Valor: Como tratar o problema da segurança pública e como a experiência das Unidades de Polícia Pacificadora (UPPs) do Rio de Janeiro pode contribuir?
Bacha: O que parece que é peculiar do Rio, por causa da geografia, é o domínio territorial [pelo tráfico armado] dos morros que são vizinhos aos locais onde os ricos moram. Normalmente, a pobreza está no subúrbio. Não sei se o formato específico das UPPs é extensivo a outras experiências. Fora isso, tem diversas experiências aqui no Brasil de sucesso no combate ao crime violento e que o Rio está adotando, indo além da UPP. São Paulo, Belo Horizonte, Diadema... E tem outro aspecto [não está no livro] que é o papel das Forças Armadas.
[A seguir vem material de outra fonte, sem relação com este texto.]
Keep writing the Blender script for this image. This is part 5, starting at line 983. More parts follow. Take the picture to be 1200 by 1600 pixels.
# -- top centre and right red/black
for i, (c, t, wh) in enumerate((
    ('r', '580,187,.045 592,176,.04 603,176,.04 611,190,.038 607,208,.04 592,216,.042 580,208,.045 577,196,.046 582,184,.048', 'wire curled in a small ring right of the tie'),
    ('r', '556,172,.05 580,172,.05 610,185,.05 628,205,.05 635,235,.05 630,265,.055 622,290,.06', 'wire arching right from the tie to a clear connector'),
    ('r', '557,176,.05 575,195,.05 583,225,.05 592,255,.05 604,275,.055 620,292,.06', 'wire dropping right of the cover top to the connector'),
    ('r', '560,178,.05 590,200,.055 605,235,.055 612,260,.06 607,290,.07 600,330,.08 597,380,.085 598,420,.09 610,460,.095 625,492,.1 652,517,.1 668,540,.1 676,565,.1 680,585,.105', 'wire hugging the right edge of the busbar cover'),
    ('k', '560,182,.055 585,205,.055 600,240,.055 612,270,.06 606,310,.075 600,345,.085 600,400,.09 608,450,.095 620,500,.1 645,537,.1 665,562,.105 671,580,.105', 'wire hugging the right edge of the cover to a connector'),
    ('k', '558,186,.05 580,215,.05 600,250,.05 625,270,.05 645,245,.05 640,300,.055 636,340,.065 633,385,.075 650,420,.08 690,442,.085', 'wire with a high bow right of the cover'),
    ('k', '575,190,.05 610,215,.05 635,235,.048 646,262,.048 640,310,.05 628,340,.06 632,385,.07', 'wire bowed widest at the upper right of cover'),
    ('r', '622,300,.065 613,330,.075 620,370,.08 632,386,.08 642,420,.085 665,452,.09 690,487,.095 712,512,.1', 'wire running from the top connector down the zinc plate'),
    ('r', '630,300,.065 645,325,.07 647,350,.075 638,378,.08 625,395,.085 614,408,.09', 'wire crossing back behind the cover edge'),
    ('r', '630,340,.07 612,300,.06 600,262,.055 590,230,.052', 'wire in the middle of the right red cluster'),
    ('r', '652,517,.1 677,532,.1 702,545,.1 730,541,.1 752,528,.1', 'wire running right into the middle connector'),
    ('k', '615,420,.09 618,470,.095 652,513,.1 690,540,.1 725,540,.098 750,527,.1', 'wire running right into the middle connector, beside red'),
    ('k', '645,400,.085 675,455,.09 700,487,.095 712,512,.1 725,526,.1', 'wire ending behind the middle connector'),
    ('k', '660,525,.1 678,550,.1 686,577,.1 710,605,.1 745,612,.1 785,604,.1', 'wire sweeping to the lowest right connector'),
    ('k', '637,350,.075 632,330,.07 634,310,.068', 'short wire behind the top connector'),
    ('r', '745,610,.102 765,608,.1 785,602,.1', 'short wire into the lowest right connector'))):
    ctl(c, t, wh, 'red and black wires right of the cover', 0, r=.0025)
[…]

Acho que é um tema importante e emergente: qual o papel que as Forças Armadas podem ter para lidar com a violência, especialmente no Norte e no Nordeste do país, onde as estruturas administrativas dos governos locais parecem ser insuficientes?
Valor: A macroeconomia pode ser um obstáculo para que se dê esse salto de qualidade que os senhores propõem nas políticas sociais?
Bacha: Com a macroeconomia de 1980, não dava nem para começar a pensar. Só estamos considerando esses problemas da forma como estamos porque a macroeconomia permite.
Valor: Mesmo com os escorregões fiscais?
Bacha: São questões de conjuntura. Não existe risco de uma hiperinflação, risco de crise do balanço de pagamentos... Estamos discutindo qual é o grau de aperto ideal da política monetária. Aqui e no resto do mundo. Nesse ponto de vista, estamos normais. Nossas políticas sociais é que não são normais.
Schwartzman: O que a gente pergunta é como usar melhor o que a gente tem. Estamos dizendo que, no tamanho que a gente está, temos que fazer melhor.